*** Data provided
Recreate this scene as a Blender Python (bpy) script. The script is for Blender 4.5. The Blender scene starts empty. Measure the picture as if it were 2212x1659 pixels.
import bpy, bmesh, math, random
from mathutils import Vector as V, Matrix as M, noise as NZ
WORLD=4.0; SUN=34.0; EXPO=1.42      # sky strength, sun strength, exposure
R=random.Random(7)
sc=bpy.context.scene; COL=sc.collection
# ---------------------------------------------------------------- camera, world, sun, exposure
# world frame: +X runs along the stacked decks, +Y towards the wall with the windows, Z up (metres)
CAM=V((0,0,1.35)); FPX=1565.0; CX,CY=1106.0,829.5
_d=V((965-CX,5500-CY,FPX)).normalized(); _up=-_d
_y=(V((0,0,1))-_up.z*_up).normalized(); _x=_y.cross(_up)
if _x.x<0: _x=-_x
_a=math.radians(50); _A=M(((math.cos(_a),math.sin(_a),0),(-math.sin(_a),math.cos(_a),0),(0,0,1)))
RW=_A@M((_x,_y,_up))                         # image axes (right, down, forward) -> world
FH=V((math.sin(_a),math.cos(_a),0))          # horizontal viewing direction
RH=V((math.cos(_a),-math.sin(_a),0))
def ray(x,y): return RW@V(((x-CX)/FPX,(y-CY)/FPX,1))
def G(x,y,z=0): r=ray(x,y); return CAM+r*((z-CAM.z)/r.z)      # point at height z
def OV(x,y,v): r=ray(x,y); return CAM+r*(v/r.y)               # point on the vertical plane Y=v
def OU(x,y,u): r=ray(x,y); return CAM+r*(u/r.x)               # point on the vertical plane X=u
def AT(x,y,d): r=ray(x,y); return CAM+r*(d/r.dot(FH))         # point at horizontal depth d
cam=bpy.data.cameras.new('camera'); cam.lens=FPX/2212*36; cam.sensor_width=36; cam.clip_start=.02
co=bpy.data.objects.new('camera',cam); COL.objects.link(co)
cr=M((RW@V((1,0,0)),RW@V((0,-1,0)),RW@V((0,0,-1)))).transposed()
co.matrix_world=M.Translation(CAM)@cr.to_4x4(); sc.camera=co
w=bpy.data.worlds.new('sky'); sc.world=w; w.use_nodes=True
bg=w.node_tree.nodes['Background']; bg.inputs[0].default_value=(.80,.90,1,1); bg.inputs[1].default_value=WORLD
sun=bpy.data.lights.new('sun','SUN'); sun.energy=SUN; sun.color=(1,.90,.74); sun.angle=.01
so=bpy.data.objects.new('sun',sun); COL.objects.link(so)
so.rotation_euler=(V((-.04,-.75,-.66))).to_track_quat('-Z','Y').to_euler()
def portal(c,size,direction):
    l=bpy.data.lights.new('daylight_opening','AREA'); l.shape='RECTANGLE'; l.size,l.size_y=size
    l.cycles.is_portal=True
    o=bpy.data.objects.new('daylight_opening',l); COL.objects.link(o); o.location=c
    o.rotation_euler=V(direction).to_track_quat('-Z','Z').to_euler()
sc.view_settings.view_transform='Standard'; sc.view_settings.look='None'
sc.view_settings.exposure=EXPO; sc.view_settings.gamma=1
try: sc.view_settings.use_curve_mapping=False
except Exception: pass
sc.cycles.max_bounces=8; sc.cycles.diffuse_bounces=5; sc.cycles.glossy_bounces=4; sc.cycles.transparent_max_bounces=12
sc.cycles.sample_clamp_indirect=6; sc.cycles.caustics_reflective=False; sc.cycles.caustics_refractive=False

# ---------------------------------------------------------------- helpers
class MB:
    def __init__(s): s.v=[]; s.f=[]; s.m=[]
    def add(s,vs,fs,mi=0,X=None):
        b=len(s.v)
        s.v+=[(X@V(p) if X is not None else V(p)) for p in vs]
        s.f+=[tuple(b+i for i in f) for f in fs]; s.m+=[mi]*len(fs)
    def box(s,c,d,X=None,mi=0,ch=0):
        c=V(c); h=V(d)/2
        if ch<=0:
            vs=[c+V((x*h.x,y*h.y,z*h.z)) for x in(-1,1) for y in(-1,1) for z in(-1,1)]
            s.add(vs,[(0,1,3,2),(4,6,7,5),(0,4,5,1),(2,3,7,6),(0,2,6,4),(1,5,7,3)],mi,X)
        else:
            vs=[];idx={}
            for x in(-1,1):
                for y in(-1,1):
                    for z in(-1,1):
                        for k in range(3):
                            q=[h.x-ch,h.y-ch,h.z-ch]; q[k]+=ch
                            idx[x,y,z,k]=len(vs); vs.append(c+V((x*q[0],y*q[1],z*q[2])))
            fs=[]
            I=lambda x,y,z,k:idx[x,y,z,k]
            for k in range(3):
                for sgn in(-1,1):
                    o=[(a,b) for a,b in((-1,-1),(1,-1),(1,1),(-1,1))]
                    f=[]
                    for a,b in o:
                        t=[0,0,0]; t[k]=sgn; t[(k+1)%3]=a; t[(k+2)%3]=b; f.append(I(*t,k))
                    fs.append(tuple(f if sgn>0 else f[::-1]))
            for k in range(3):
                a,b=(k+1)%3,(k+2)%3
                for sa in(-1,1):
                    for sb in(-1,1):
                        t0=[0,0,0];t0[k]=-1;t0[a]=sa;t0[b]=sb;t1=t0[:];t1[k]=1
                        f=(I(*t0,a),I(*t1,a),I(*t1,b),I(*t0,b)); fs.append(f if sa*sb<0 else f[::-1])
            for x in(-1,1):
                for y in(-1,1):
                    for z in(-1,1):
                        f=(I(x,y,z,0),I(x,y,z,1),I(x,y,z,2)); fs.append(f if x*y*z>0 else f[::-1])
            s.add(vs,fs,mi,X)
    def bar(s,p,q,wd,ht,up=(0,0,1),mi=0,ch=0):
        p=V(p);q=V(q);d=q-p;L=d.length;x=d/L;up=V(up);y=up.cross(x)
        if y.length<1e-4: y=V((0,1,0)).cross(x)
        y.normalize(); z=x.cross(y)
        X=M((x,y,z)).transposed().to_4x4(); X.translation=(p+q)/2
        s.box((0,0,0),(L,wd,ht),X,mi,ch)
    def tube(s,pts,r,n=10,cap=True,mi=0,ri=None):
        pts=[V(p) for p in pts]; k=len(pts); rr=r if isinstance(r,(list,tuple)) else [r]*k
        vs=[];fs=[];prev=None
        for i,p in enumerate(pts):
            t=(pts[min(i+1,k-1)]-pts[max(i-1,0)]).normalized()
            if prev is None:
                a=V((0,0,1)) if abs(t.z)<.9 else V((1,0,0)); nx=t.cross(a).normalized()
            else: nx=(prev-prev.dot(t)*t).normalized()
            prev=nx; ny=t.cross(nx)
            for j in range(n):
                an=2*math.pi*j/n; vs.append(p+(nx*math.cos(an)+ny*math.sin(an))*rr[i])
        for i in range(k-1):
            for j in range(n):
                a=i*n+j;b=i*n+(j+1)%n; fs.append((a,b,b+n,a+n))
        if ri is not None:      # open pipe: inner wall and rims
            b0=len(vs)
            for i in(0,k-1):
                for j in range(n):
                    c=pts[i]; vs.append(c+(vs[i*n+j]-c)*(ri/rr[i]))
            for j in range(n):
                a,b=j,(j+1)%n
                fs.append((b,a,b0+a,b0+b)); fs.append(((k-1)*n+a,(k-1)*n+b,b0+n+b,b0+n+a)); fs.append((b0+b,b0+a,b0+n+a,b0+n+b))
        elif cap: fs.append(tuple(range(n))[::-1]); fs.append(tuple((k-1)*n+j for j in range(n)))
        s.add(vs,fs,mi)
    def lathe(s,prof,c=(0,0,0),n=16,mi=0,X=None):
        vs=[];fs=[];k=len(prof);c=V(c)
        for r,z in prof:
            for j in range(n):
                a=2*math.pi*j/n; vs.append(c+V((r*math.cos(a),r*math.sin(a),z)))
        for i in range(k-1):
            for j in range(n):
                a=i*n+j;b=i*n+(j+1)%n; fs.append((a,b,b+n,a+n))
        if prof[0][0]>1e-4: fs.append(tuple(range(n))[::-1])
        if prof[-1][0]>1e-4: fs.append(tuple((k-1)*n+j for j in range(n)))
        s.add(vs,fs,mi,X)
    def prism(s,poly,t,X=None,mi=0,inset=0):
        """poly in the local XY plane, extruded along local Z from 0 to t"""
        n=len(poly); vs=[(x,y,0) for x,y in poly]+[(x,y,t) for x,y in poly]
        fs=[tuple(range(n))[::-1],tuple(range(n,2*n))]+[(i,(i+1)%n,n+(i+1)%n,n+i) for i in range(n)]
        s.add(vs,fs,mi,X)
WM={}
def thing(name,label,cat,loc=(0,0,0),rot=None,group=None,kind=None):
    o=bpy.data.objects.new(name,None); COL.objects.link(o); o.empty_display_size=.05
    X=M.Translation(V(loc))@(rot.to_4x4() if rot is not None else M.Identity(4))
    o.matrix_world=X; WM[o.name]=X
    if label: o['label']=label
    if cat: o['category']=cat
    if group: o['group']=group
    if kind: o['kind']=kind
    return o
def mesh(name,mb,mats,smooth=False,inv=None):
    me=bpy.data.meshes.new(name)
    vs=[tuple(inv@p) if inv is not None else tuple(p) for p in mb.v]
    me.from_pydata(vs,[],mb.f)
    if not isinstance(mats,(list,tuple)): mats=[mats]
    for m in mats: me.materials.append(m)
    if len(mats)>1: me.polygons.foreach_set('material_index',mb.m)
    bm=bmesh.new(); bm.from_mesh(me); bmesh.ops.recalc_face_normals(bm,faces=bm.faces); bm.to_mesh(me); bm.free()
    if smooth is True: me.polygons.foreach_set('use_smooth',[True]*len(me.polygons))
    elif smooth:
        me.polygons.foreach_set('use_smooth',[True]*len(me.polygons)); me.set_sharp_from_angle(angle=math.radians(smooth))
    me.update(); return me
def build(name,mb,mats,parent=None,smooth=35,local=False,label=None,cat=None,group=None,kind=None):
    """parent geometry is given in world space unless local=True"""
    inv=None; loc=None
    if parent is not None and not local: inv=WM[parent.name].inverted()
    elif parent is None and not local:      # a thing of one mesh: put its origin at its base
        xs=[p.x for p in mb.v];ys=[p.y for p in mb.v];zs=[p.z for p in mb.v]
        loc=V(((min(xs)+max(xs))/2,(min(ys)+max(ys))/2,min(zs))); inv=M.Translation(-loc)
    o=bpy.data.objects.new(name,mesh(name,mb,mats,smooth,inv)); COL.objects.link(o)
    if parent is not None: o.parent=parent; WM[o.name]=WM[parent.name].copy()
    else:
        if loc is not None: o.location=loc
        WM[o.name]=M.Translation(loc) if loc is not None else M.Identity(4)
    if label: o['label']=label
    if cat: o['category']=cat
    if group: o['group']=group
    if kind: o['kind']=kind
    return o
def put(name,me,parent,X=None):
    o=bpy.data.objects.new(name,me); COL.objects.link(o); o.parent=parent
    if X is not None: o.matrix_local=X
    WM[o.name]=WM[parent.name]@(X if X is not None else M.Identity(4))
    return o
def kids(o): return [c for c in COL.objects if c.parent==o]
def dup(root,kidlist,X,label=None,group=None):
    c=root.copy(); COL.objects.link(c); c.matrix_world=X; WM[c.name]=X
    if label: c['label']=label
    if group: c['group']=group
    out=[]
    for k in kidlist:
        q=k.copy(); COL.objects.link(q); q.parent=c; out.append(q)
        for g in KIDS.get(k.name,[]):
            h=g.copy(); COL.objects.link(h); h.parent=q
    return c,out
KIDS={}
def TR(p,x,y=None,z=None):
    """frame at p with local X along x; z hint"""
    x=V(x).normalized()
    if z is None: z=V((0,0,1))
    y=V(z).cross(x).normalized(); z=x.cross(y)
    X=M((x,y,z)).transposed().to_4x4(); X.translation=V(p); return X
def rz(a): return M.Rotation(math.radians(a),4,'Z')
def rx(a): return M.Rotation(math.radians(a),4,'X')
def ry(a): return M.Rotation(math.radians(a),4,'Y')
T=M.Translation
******
*** Data provided
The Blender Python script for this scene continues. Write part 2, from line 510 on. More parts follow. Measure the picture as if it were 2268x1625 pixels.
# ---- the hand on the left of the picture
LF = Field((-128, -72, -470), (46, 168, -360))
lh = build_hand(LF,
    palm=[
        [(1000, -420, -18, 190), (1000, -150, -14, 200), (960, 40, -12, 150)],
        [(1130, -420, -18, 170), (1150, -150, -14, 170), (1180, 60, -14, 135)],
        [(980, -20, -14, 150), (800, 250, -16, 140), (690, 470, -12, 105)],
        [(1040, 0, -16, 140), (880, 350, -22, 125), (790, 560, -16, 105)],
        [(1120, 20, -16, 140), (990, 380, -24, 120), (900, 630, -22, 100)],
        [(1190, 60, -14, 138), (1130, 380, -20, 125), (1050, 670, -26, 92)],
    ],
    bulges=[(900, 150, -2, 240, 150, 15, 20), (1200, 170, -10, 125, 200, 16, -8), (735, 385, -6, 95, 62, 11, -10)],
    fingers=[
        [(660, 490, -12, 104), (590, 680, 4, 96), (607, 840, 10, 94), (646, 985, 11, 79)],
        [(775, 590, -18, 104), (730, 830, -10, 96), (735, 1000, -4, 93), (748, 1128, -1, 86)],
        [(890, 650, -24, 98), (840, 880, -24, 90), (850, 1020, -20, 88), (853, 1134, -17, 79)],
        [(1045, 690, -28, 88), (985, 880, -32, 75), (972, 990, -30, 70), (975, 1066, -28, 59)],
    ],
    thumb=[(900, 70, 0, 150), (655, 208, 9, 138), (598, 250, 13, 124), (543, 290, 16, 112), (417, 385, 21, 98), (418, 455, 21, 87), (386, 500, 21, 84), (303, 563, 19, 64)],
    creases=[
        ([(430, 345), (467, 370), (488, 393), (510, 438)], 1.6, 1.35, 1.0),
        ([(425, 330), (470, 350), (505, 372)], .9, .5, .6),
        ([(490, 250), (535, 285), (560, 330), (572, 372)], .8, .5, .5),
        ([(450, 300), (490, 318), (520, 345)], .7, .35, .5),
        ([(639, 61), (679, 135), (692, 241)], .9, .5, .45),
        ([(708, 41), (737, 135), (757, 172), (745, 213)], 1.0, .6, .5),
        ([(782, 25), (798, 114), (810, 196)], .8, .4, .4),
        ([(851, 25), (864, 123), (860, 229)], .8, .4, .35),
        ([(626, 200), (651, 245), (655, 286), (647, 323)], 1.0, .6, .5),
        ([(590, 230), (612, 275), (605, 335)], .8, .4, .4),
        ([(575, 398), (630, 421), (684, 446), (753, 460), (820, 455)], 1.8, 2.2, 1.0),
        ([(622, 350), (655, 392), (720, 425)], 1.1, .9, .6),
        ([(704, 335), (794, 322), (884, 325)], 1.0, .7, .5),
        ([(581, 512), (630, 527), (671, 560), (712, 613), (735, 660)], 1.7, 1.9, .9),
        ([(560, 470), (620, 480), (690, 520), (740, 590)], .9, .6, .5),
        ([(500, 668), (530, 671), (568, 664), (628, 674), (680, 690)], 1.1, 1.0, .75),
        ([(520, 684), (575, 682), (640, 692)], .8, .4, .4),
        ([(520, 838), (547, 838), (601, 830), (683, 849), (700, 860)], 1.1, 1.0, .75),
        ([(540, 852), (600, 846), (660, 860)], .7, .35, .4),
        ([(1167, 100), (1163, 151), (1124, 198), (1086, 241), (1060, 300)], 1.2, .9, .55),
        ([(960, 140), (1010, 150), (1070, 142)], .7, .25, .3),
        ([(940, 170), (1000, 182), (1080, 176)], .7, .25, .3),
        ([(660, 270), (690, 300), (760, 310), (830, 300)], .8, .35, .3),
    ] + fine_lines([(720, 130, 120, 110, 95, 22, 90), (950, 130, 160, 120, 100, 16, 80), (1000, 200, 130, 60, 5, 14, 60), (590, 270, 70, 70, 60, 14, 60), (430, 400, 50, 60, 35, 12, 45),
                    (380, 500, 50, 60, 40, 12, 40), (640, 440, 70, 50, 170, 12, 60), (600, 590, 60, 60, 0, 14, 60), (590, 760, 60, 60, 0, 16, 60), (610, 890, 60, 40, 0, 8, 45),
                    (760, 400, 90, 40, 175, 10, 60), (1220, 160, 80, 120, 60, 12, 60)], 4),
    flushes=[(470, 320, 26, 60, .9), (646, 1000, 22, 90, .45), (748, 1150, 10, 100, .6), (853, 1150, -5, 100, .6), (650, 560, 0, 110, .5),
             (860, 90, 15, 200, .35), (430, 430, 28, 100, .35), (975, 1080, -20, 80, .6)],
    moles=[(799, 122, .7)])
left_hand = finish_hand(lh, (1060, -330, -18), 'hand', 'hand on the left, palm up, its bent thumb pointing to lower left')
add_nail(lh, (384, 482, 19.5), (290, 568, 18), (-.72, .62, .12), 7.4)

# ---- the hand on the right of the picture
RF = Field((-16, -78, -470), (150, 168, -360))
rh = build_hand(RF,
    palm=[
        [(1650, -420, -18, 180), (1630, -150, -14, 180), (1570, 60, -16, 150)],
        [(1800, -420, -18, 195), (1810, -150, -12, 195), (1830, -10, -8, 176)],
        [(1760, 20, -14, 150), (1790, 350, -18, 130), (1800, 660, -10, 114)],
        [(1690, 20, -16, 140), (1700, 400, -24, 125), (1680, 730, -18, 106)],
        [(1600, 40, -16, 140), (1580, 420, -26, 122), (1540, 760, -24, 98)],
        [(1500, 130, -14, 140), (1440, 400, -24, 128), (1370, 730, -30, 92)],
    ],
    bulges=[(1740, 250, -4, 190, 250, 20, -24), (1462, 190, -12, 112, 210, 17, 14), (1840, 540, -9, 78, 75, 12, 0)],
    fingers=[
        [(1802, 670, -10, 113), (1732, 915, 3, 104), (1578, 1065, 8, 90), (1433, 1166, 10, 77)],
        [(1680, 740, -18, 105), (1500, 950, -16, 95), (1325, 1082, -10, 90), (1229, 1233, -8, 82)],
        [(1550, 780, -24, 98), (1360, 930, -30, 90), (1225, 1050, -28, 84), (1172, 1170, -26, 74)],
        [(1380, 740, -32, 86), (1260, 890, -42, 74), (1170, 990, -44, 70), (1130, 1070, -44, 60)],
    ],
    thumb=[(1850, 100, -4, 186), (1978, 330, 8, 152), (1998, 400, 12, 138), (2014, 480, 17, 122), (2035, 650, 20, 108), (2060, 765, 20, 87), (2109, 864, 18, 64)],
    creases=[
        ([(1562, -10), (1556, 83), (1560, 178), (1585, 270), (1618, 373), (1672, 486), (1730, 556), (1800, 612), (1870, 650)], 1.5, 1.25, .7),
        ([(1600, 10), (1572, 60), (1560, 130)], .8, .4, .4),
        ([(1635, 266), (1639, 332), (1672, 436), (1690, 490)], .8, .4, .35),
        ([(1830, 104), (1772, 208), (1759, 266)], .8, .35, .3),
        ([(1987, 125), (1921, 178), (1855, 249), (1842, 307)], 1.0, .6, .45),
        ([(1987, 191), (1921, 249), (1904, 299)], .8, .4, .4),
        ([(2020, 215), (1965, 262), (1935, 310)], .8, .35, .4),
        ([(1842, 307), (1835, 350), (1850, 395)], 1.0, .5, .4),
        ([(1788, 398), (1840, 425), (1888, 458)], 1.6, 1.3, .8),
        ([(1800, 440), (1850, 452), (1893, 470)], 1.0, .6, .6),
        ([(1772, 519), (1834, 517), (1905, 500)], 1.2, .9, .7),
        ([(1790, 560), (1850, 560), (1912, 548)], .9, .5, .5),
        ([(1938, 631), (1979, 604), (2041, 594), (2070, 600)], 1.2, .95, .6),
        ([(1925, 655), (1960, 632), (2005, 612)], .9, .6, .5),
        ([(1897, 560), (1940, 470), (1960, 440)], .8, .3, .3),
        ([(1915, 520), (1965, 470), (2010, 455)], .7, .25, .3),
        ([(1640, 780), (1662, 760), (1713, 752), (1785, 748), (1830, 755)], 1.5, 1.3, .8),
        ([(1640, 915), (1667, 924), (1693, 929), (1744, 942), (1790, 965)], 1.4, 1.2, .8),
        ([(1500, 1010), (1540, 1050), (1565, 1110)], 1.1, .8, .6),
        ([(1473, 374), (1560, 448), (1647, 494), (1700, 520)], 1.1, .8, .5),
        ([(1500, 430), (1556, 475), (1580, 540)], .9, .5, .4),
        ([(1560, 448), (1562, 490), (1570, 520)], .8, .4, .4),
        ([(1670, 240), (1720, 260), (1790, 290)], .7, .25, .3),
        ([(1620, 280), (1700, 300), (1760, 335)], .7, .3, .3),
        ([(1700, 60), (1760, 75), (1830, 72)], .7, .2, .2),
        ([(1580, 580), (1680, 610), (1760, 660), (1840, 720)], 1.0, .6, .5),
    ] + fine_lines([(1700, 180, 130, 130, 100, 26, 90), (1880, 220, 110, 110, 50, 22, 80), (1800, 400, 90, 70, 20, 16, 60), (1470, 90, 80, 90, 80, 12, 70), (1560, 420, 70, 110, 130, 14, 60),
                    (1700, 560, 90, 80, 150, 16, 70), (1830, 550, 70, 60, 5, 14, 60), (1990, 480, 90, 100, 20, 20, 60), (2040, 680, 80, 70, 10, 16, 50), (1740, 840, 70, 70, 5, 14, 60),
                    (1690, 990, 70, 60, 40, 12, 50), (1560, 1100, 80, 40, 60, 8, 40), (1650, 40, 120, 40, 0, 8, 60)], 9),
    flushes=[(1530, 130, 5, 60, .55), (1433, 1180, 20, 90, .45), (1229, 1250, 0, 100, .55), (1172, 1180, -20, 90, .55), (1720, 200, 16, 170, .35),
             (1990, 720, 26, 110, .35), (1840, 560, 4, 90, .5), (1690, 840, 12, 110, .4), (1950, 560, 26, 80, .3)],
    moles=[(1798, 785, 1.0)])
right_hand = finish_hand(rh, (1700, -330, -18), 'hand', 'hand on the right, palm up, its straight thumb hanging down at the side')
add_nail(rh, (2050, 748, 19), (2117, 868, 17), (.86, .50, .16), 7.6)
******
[Problem statement]
Of the lines above, how many include the word "Blender"? Reply with the number alone.

[Solution to the problem]
2